In March, after returning, she made an on-air confession that she’s been struggling with her past drug addiction for several months, moving into a sober living house to address it.

In April came the announcement she’d filed for divorce from her husband of nearly 22 years, around whom rumors of infidelity had long swirled.

On May 15 came the announcement she was dissolving the nonprofit they ran together.

And just Wednesday, as Hunter appeared at the annual trade show featuring the world’s top packaged dessert, candy and snack brands, reports surfaced that her son and his father got into a physical altercation earlier in the day, resulting in police being called.

Williams, whose brazen personality and penchant for candid commentary — on real issues like racism and frivolous topics like shenanigans of celebrities — have taken her from her start as a radio disc jockey to the household TV name she is today, wasn’t interested in discussing any of that.

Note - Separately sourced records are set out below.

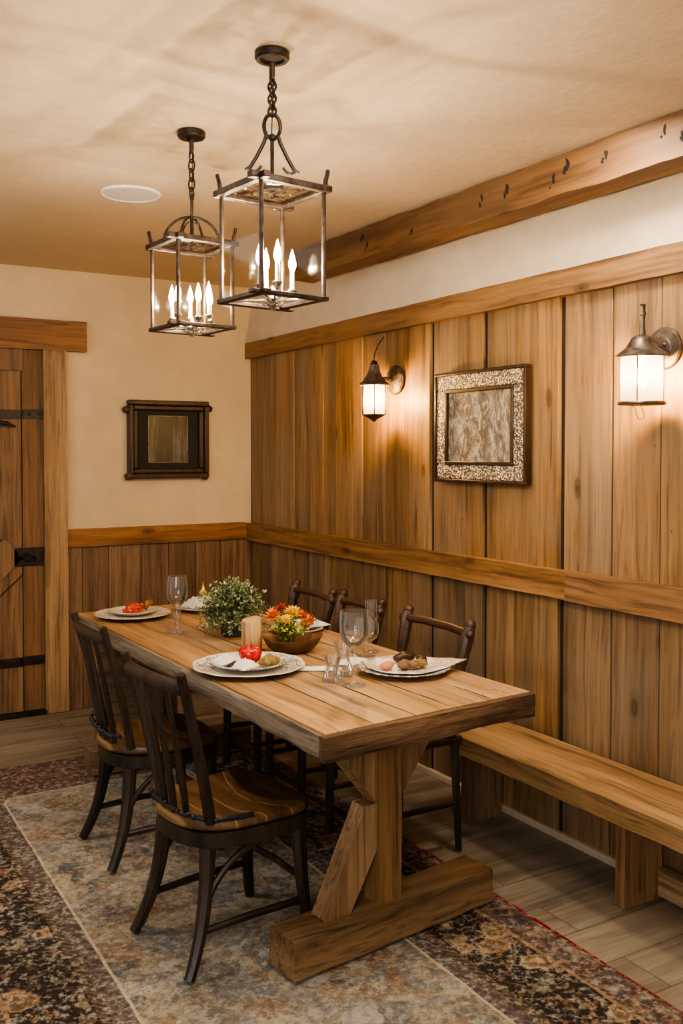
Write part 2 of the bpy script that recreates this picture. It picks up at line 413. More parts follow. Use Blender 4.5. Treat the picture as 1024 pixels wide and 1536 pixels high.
# ------------------------------------------------------------------ the room
XW, YB, ZC = 2.66, 5.72, 2.63
X0, Y0 = -1.6, -1.6
b = MB().box(X0, XW + .2, Y0, YB + .2, -.12, 0); struct(b.build('floor', floor_mat(), smooth=0))
b = MB().box(X0, XW + .2, Y0, YB + .2, ZC, ZC + .12); struct(b.build('ceiling', M_CEIL, smooth=0))
b = MB().box(XW + .022, XW + .16, Y0, YB + .14, 0, ZC); struct(b.build('wall_right', M_UPPER, smooth=0))
b = MB().box(X0, XW + .022, YB, YB + .14, 0, ZC); struct(b.build('wall_back', M_PLASTER, smooth=0))

seams = [(5.72, 0), (5.532, .004), (5.406, .004), (5.087, .009), (4.893, .009), (4.734, .003), (4.589, .012), (4.306, .004), (4.167, .012), (4.078, .003),
         (3.862, .004), (3.678, .026), (3.416, .003), (3.283, .022), (3.084, .003), (2.96, .003), (2.805, .026), (2.538, .014), (2.307, .007), (2.13, .004), (1.9, .012), (1.6, .009), (1.3, .01), (1.0, .005), (.7, .01), (.3, .009), (-.1, .01), (-.6, 0)]
deps = [.010, .014, .018, .012, .016, .010, .018, .012, .018, .016, .020, .012, .018, .010, .016, .020, .010, .016, .02]
up = MB(); lo = MB()
rr = random.Random(3)
for i in range(len(seams) - 1):
    (ya, ga), (yb, gb) = seams[i], seams[i + 1]
    dp = deps[i % len(deps)]
    up.rnd(rr.random()).box(XW + .021 - dp, XW + .021, yb + gb / 2, ya - ga / 2, 1.03, 2.20)
    lo.rnd(rr.random()).box(XW + .021 - dp, XW + .021, yb + gb / 2, ya - ga / 2, .0, 1.03)
struct(up.build('trim_1', W['wall_z'], bevel=.002)); struct(lo.build('trim_2', W['wall_low'], bevel=.002))
struct(MB().rnd(.3).rough(XW - .03, XW + .02, -.6, YB - .002, 2.163, 2.265, .06, .0022, 4, .003).build('trim_3', W['rail_y']))
struct(MB().rnd(.7).rough(XW - .028, XW + .02, 2.745, YB - .002, .973, 1.083, .06, .0022, 5, .004).rnd(.1).rough(XW - .032, XW + .02, -.6, 2.742, .971, 1.086, .06, .003, 9, .005).build('trim_4', W['rail_y']))
struct(MB().rnd(.5).rough(1.458, XW - .03, YB - .03, YB, .982, 1.088, .06, .002, 6, .003).build('trim_5', W['rail_x']))
bx = [1.456, 1.548, 1.708, 1.919, 2.093, 2.278, 2.449, 2.67]
wb = MB()
for i in range(len(bx) - 1):
    wb.rnd([.9, .2, .35, .5, .25, .6, .4][i]).box(bx[i] + .0015, bx[i + 1] - .0015, YB - [.014, .01, .013, .01, .014, .011, .013][i], YB, 0, .99)
struct(wb.build('trim_6', W['wain_back'], bevel=.002))
struct(MB().box(XW - .012, XW + .012, 2.31, YB - .02, 0, .028).build('baseboard_right', simple('pale_quarter_round', lin(196, 182, 160), .6), bevel=.003))

def bwarp(q):
    q.x += (2.8 - q.y) * .021; return q
struct(MB().rnd(.2).rough(2.44, 2.57, -.6, 4.60, 2.487, 2.632, .045, .006, 12, .008, bwarp).build('trim_7', W['beam_y']))

struct(MB().box(XW + .0203, XW + .0215, -.6, YB - .001, 0, 2.19).build('gap_shadow_sheet', simple('board_gap_shade', (.02, .013, .008), .9), smooth=0))  # added near-black sheet that paints the shadow in the gaps between boards
# nail pockets cut in the beam (dark gouges with splintered rims)
gm = simple('dark_gouge', (.012, .008, .006), .9)
gg = MB(); rg = random.Random(5)
for (y, z, l) in ((3.9, 2.59, .03), (3.86, 2.54, .03), (3.5, 2.53, .02), (3.02, 2.57, .04), (2.87, 2.57, .04), (2.62, 2.54, .035), (2.55, 2.59, .05), (2.37, 2.57, .03), (2.12, 2.59, .04), (2.04, 2.57, .05), (1.8, 2.56, .04)):
    x = 2.44 + (2.8 - y) * .021
    gg.ball((x + .001, y, z), .005, .009, l * .62, 10, 8, .9, y)
    gg.ball((x + .001, y + .014, z - l * .55), .005, .007, l * .34, 10, 8, .9, y + 1)
struct(gg.build('trim_8', gm))

# door at the back left
dr = struct(thing('door_1', None, None, (0, 0, 0)))
dm = MB()
YD = YB - .022
for i, (a, c_) in enumerate(((.62, .82), (.823, 1.005), (1.008, 1.196), (1.200, 1.322))):
    dm.rnd([.2, .6, .35, .8][i]).box(a, c_, YD, YB - .001, .03, 2.147)
o = dm.build('plank_panel', W['door_z'], dr, bevel=.002); o['kind'] = 'structure'
dm = MB().rnd(.55).box(.62, 1.205, YD - .016, YD, 2.02, 2.147)
dm.rnd(.4).hexa([(.75, YD - .014, .72), (.87, YD - .014, .60), (.87, YD, .60), (.75, YD, .72), (1.10, YD - .014, 1.05), (1.198, YD - .014, .93), (1.198, YD, .93), (1.10, YD, 1.05)])
o = dm.build('ledge_board', W['door_z'], dr, bevel=.002); o['kind'] = 'structure'
# shadow grooves of the diagonal brace
gv = MB().bar((1.03, YD - .001, 1.09), (1.165, YD - .001, .945), .006, .010, (0, 1, 0)).bar((1.03, YD - .001, .68), (1.20, YD - .001, .835), .006, .010, (0, 1, 0)).bar((1.198, YD - .001, .04), (1.198, YD - .001, 2.02), .004, .004, (0, 1, 0))
gv.build('groove', gm, dr)['kind'] = 'structure'
for z in (1.768, .325):
    q = MB().box(.62, 1.195, YD - .008, YD, z - .028, z + .024).box(1.203, 1.322, YD - .009, YD, z - .024, z + .028)
    q.ball((1.24, YD - .009, z), .008, .004, .008).ball((1.30, YD - .009, z), .008, .004, .008)
    q.build('strap_hinge', M_IRON, dr, bevel=.002)['kind'] = 'structure'
lt = MB().box(1.145, 1.33, YD - .014, YD, .885, .99)
lt.build('latch_plate', M_IRON, dr, bevel=.003)['kind'] = 'structure'
lt = MB().tube([(1.17, YD - .02, .945), (1.2, YD - .032, .962), (1.24, YD - .034, .95), (1.27, YD - .026, .93), (1.235, YD - .03, .915), (1.195, YD - .03, .928)], .006, 8)
lt.build('latch_loop', M_IRON, dr)['kind'] = 'structure'
hd = MB().tube([(.98, YD - .02, 1.735), (1.04, YD - .04, 1.725), (1.11, YD - .045, 1.712), (1.155, YD - .04, 1.695)], [.008, .017, .020, .008], 10, flat=.6).tube([(1.02, YD, 1.728), (1.02, YD - .04, 1.728)], .009, 8)
hd.build('handle', M_IRON, dr)['kind'] = 'structure'
th = MB().box(.62, 1.325, YD - .03, YB - .001, 0, .028).build('threshold', M_IRON, dr); th['kind'] = 'structure'
jb = MB().rnd(.4).rough(1.322, 1.457, YB - .048, YB, 0, 2.15, .06, .0025, 21, .004).rnd(.6).rough(.48, .618, YB - .048, YB, 0, 2.15, .06, .0025, 22, .004)
struct(jb.build('door_frame_1', W['jamb_z']))
struct(MB().rnd(.15).rough(.36, 1.575, YB - .058, YB, 2.15, 2.328, .06, .003, 23, .005).build('door_frame_2', W['rail_x']))

# ------------------------------------------------------------------ rug
x0, x1, y0, y1 = RUG
rb = MB(); nx, ny = 50, 110
vs = []; fs = []
for j in range(ny + 1):
    for i in range(nx + 1):
        x = x0 + (x1 - x0) * i / nx; y = y0 + (y1 - y0) * j / ny
        ed = min(i, nx - i, j, ny - j)
        vs.append((x + (.006 * math.sin(y * 3) if i in (0, nx) else 0), y + (.008 * math.sin(x * 4) if j in (0, ny) else 0), .004 if ed == 0 else .0085))
for j in range(ny):
    for i in range(nx):
        a = j * (nx + 1) + i; fs.append((a, a + 1, a + nx + 2, a + nx + 1))
rb.add(vs, fs)
tag(rb.build('area_rug', rug_mat(), smooth=60), 'faded oriental rug with floral borders and red bound edge under the dining table', 'rug')

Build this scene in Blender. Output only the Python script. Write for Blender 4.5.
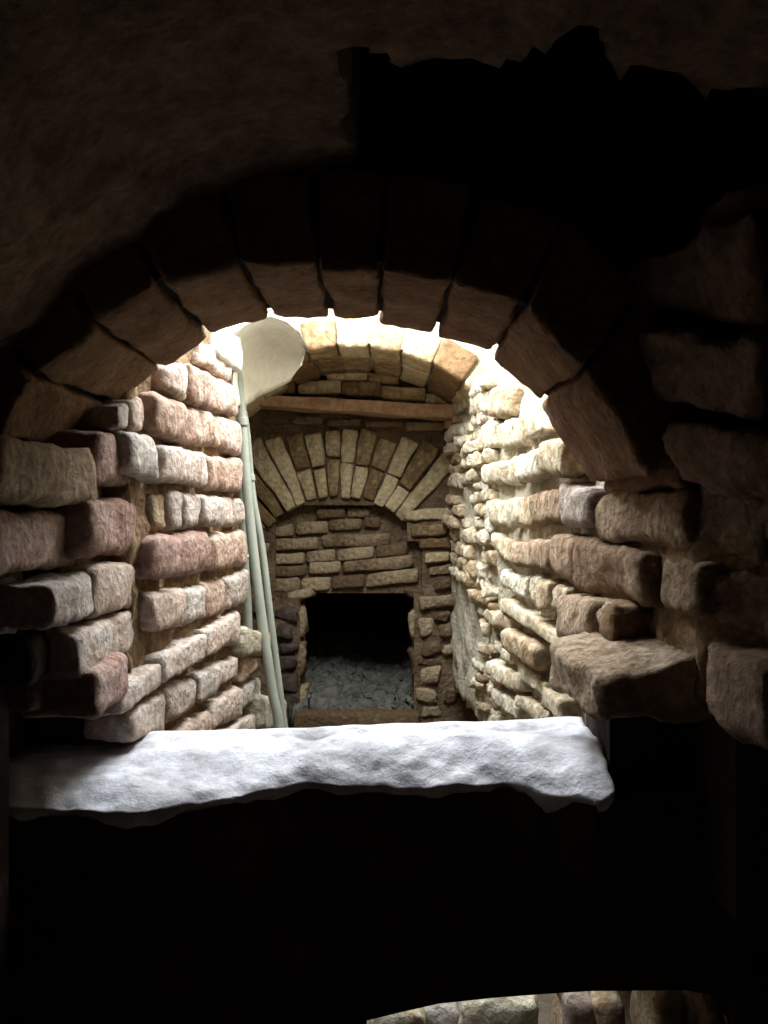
import bpy, math, random
from mathutils import Vector, noise

for o in list(bpy.data.objects):
    bpy.data.objects.remove(o, do_unlink=True)
C = bpy.context.scene.collection
F = 880.0                      # focal length in pixels of the 768 x 1024 frame
EYE = 1.5                      # eye height over the floor

# ---------------------------------------------------------------- camera
cd = bpy.data.cameras.new('camera')
cd.sensor_fit = 'VERTICAL'; cd.sensor_height = 36.0; cd.lens = F/1024*36.0
cd.clip_start = 0.02
cam = bpy.data.objects.new('camera', cd); C.objects.link(cam)
cam.location = (0, 0, EYE); cam.rotation_euler = (math.pi/2, 0, 0)
bpy.context.scene.camera = cam

# ---------------------------------------------------------------- world, light, exposure
w = bpy.data.worlds.new('world'); bpy.context.scene.world = w; w.use_nodes = True
w.node_tree.nodes['Background'].inputs[0].default_value = (0.55, 0.65, 0.8, 1)
w.node_tree.nodes['Background'].inputs[1].default_value = 0.008

def area(name, loc, rot, sx, sy, power, color, spread=math.pi):
    l = bpy.data.lights.new(name, 'AREA'); l.shape = 'RECTANGLE'; l.size = sx; l.size_y = sy
    l.energy = power; l.color = color; l.spread = spread
    o = bpy.data.objects.new(name, l); C.objects.link(o)
    o.location = loc; o.rotation_euler = rot
    return o
# daylight falling down the open shaft
area('daylight', (-0.06, 2.70, EYE+1.08), (0, 0, 0), 0.84, 1.15, 104, (0.92, 0.965, 1.0))

sc = bpy.context.scene
sc.view_settings.view_transform = 'Standard'; sc.view_settings.look = 'None'
sc.view_settings.gamma = 1; sc.view_settings.exposure = 0.0
sc.view_settings.use_curve_mapping = False

# ---------------------------------------------------------------- materials
def mat(name, cols, rough=0.95, scale=14, bump=0.5, bscale=60, spots=None, rnd=0.35, fleck=0.25, spec=0.15):
    """cols: list of 2-4 colours mixed by a large noise; every object gets its own shade."""
    m = bpy.data.materials.new(name); m.use_nodes = True
    nt = m.node_tree; N = nt.nodes; L = nt.links
    b = N['Principled BSDF']; b.inputs['Roughness'].default_value = rough
    b.inputs['Specular IOR Level'].default_value = spec
    tc = N.new('ShaderNodeTexCoord'); oi = N.new('ShaderNodeObjectInfo')
    n1 = N.new('ShaderNodeTexNoise'); n1.inputs['Scale'].default_value = scale
    n1.inputs['Detail'].default_value = 6; n1.inputs['Roughness'].default_value = 0.65
    L.new(tc.outputs['Object'], n1.inputs['Vector'])
    # shift of the ramp per object
    ad = N.new('ShaderNodeMath'); ad.operation = 'MULTIPLY_ADD'
    ad.inputs[1].default_value = rnd
    sb = N.new('ShaderNodeMath'); sb.operation = 'SUBTRACT'; sb.inputs[1].default_value = rnd/2
    L.new(oi.outputs['Random'], ad.inputs[0]); L.new(n1.outputs['Fac'], ad.inputs[2]); L.new(ad.outputs[0], sb.inputs[0])
    cr = N.new('ShaderNodeValToRGB'); e = cr.color_ramp.elements
    n = len(cols)
    e[0].position = 0.28; e[0].color = (*cols[0], 1)
    e[1].position = 0.72; e[1].color = (*cols[-1], 1)
    for i in range(1, n-1):
        x = e.new(0.28+0.44*i/(n-1)); x.color = (*cols[i], 1)
    L.new(sb.outputs[0], cr.inputs[0])
    # dark pits and pale flecks of mortar
    n2 = N.new('ShaderNodeTexNoise'); n2.inputs['Scale'].default_value = bscale
    n2.inputs['Detail'].default_value = 8; n2.inputs['Roughness'].default_value = 0.7
    L.new(tc.outputs['Object'], n2.inputs['Vector'])
    mr = N.new('ShaderNodeMapRange'); mr.inputs[1].default_value = 0.3; mr.inputs[2].default_value = 0.62
    mr.inputs[3].default_value = 1-fleck*1.6; mr.inputs[4].default_value = 1+fleck*0.5
    L.new(n2.outputs['Fac'], mr.inputs[0])
    mx = N.new('ShaderNodeVectorMath'); mx.operation = 'SCALE'
    L.new(cr.outputs[0], mx.inputs[0]); L.new(mr.outputs[0], mx.inputs['Scale'])
    L.new(mx.outputs[0], b.inputs['Base Color'])
    bp = N.new('ShaderNodeBump'); bp.inputs['Strength'].default_value = bump; bp.inputs['Distance'].default_value = 0.02
    vo = N.new('ShaderNodeTexVoronoi'); vo.inputs['Scale'].default_value = bscale*0.8
    L.new(tc.outputs['Object'], vo.inputs['Vector'])
    a2 = N.new('ShaderNodeMath'); a2.operation = 'MULTIPLY_ADD'; a2.inputs[1].default_value = 0.35
    L.new(vo.outputs['Distance'], a2.inputs[0]); L.new(n2.outputs['Fac'], a2.inputs[2])
    L.new(a2.outputs[0], bp.inputs['Height']); L.new(bp.outputs[0], b.inputs['Normal'])
    return m

M = {}
M['pink']   = mat('pinkish_brick', [(0.38,0.23,0.16),(0.53,0.38,0.29),(0.62,0.49,0.40),(0.68,0.60,0.53)], scale=16, bscale=60, bump=1.0, rnd=0.25)
M['red']    = mat('red_brick', [(0.36,0.205,0.155),(0.50,0.345,0.285),(0.63,0.50,0.44)], scale=16, bscale=60, bump=1.0, rnd=0.25)
M['grey']   = mat('grey_brick', [(0.40,0.30,0.24),(0.56,0.48,0.41),(0.66,0.61,0.55)], scale=16, bscale=60, bump=1.0, rnd=0.25)
M['cream']  = mat('cream_stone', [(0.42,0.29,0.17),(0.60,0.49,0.33),(0.74,0.67,0.50),(0.80,0.76,0.62)], scale=16, bscale=60, bump=1.0)
M['brown']  = mat('brown_stone', [(0.24,0.15,0.09),(0.40,0.29,0.19),(0.54,0.43,0.31)], scale=14, bscale=55, bump=1.0)
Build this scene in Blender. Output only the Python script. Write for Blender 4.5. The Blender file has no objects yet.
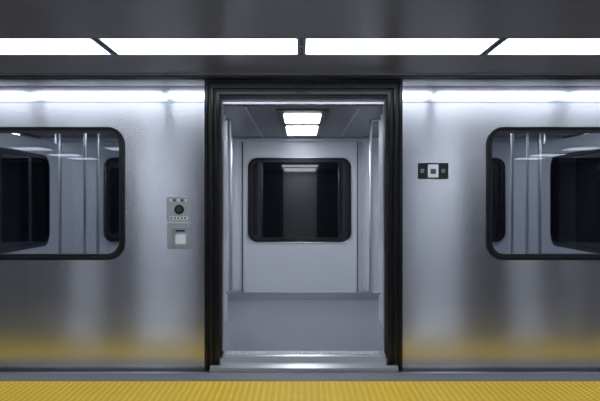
import bpy, bmesh, math
from mathutils import Vector, Matrix
S=bpy.context.scene
try:
    S.view_settings.view_transform='Standard'
    S.view_settings.look='None'
except Exception: pass
CZ=1.27; F=667.0; D0=5.0
def X(px,D=D0): return (px-300)*D/F
def Z(py,D=D0): return CZ+(200.5-py)*D/F

# ---------- materials ----------
def mat(name,col,rough=.5,metal=0,emit=None,es=0,noise=None,aniso=0,spec=None,coat=0):
    m=bpy.data.materials.new(name); m.use_nodes=True
    nt=m.node_tree; b=nt.nodes['Principled BSDF']
    b.inputs['Base Color'].default_value=(*col,1)
    b.inputs['Roughness'].default_value=rough
    b.inputs['Metallic'].default_value=metal
    if spec is not None: b.inputs['Specular IOR Level'].default_value=spec
    if coat: b.inputs['Coat Weight'].default_value=coat
    if emit:
        b.inputs['Emission Color'].default_value=(*emit,1); b.inputs['Emission Strength'].default_value=es
    if noise:
        scale,amt,ra=noise
        tc=nt.nodes.new('ShaderNodeTexCoord'); mp=nt.nodes.new('ShaderNodeMapping')
        mp.inputs['Scale'].default_value=scale
        n=nt.nodes.new('ShaderNodeTexNoise'); n.inputs['Scale'].default_value=1; n.inputs['Detail'].default_value=5
        nt.links.new(tc.outputs['Object'],mp.inputs[0]); nt.links.new(mp.outputs[0],n.inputs['Vector'])
        r=nt.nodes.new('ShaderNodeMapRange'); r.inputs[3].default_value=max(0,rough-ra); r.inputs[4].default_value=rough+ra
        nt.links.new(n.outputs['Fac'],r.inputs[0]); nt.links.new(r.outputs[0],b.inputs['Roughness'])
        cr=nt.nodes.new('ShaderNodeMapRange'); cr.inputs[3].default_value=1-amt; cr.inputs[4].default_value=1+amt
        nt.links.new(n.outputs['Fac'],cr.inputs[0])
        vm=nt.nodes.new('ShaderNodeVectorMath'); vm.operation='SCALE'; vm.inputs[0].default_value=col
        nt.links.new(cr.outputs[0],vm.inputs['Scale']); nt.links.new(vm.outputs[0],b.inputs['Base Color'])
    if aniso:
        b.inputs['Anisotropic'].default_value=aniso
        c=nt.nodes.new('ShaderNodeCombineXYZ'); c.inputs[2].default_value=1
        nt.links.new(c.outputs[0],b.inputs['Tangent'])
    return m
def glass(name,tint,refl=.9,rough=.0,extra=0.0):
    m=bpy.data.materials.new(name); m.use_nodes=True; nt=m.node_tree
    nt.nodes.remove(nt.nodes['Principled BSDF'])
    t=nt.nodes.new('ShaderNodeBsdfTransparent'); t.inputs[0].default_value=(*tint,1)
    g=nt.nodes.new('ShaderNodeBsdfGlossy'); g.inputs['Color'].default_value=(.9,.93,1,1); g.inputs['Roughness'].default_value=rough
    f=nt.nodes.new('ShaderNodeFresnel'); f.inputs[0].default_value=1.5
    a=nt.nodes.new('ShaderNodeMath'); a.operation='ADD'; a.inputs[1].default_value=extra
    mx=nt.nodes.new('ShaderNodeMixShader')
    nt.links.new(f.outputs[0],a.inputs[0]); nt.links.new(a.outputs[0],mx.inputs[0])
    nt.links.new(t.outputs[0],mx.inputs[1]); nt.links.new(g.outputs[0],mx.inputs[2])
    nt.links.new(mx.outputs[0],nt.nodes['Material Output'].inputs[0])
    return m

M={}
M['steel']=mat('brushed_steel',(.70,.72,.78),.17,1,noise=((.6,3,160),.03,.015),aniso=.97)
M['polish']=mat('polished_steel',(.60,.62,.69),.12,1,noise=((.5,2,90),.03,.02))
M['satin']=mat('satin_aluminium',(.60,.62,.67),.3,1,noise=((20,20,20),.03,.02))
M['sill']=mat('sill_aluminium',(.50,.51,.55),.35,.8,noise=((40,40,40),.05,.03))
M['black']=mat('black_rubber',(.006,.006,.008),.35,noise=((30,30,30),.1,.05))
M['black2']=mat('black_anodised',(.012,.013,.017),.2,.3,noise=((30,30,30),.1,.03))
M['dkmetal']=mat('dark_metal',(.12,.125,.15),.3,.8,noise=((20,20,20),.05,.03))
M['inner']=mat('interior_laminate',(.64,.66,.71),.36,.15,noise=((.5,.5,.5),.01,.005))
M['innerd']=mat('interior_laminate_dark',(.35,.37,.43),.4,noise=((.5,.5,.5),.01,.005))
M['ceilin']=mat('interior_ceiling',(.26,.27,.31),.35,.2,noise=((.5,.5,.5),.01,.005))
M['floorin']=mat('car_floor_rubber',(.19,.20,.235),.34,noise=((1,1,1),.02,.01))
M['dglass']=mat('dark_window_glass',(.005,.006,.009),.03,0,noise=((2,2,2),.02,.005),spec=.95)
M['glass']=glass('window_glass',(.68,.70,.74))
M['lamp']=mat('lamp_diffuser',(.9,.92,1),.5,emit=(.86,.92,1),es=7)
M['lampin']=mat('car_lamp_diffuser',(.9,.92,1),.5,emit=(.88,.93,1),es=13)
M['ceil']=mat('platform_ceiling_panel',(.38,.39,.45),.32,.5,noise=((1,1,1),.02,.02))
M['conc']=mat('platform_edge_concrete',(.17,.175,.20),.55,noise=((90,90,90),.2,.08))
M['floor']=mat('platform_floor_tile',(.13,.13,.15),.14,noise=((20,20,20),.12,.04),spec=.8)
M['wall']=mat('platform_wall_tile',(.86,.87,.90),.35,noise=((5,5,5),.05,.05))
M['wallt']=mat('tunnel_wall_concrete',(.2,.2,.22),.7,noise=((5,5,5),.05,.05))
M['added_pier']=mat('added_pier_dark',(.03,.032,.04),.35,noise=((5,5,5),.05,.05))  # for the unseen piers added to stripe the steel reflections
M['yellow']=mat('yellow_tactile',(.68,.44,.02),.5,noise=((25,25,25),.06,.05))
M['yellow2']=mat('yellow_tactile_stud',(.88,.63,.06),.45,noise=((25,25,25),.06,.05))
M['plate']=mat('plate_grey',(.46,.48,.52),.35,.5,noise=((30,30,30),.04,.04))
M['white']=mat('white_plastic',(.8,.82,.85),.4,noise=((30,30,30),.02,.02))
M['green']=mat('green_button',(.02,.05,.04),.3,noise=((30,30,30),.02,.02))
M['dark']=mat('tunnel_dark',(.01,.01,.012),.9,noise=((3,3,3),.1,.05))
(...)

“I am here representing SNAXsational brands. I’m here to talk about giving back,” said Williams, chatting as her 19-year-old son Kevin Jr., kept a watchful eye nearby.

Talk show host Wendy Williams’ son, Kevin Hunter Jr., sat nearby as his mother launched her new charity partnership with SNAXsational Brands, where proceeds of every bag of the popcorn and pasta snack sold this year will be donated to her charity.

“Ultimately, if you have a little, you have to give a little. That way you can sleep well at night,” she said. “I grew up in a family — my mother and father are still alive, thank God — where we were taught to give back, through the Candy Stripers or Girl Scouts, or by being Santa’s elves. So it comes very natural to me, and it’s very important to me.”

Williams, a prolific author of several New York Times best-sellers whose FOX-TV show has received multiple Daytime Emmy Award nominations for Outstanding Entertainment Talk Show Host and Outstanding Talk Show/Entertainment, has never considered herself a role model, and has been adamant about that in past interviews.

But Williams, whose show has in the past traded spots with Ellen DeGeneres as the number one female host on daytime TV — currently renewed through 2020 — is passionate about impacting inner-city youth who are falling victim to drugs, as her own son did.

Potentially helping others is the reason she speaks openly not only of her own past cocaine addiction but of her son’s one-time addiction to K2, the packaged synthetic marijuana entrapping so many teens in the inner city.

“I don’t know what to say to the kids these days, except for hold on tight to somebody in your community. You can overcome,” Williams said.

“I mean yeah, you can look at people like me, and their stories, but you’ve got to get a reality,” she said. “I’m not their reality. I’m just a lady on TV. The reality has got to be, like, how my mom is my superhero. I love Oprah and I love Howard Stern, but I don’t know them like that. I do know Shirley, who just turned 85 yesterday. And we go at it sometimes, but she’s my superhero. She’s my tangible person. To the youth: Get yourself somebody tangible.”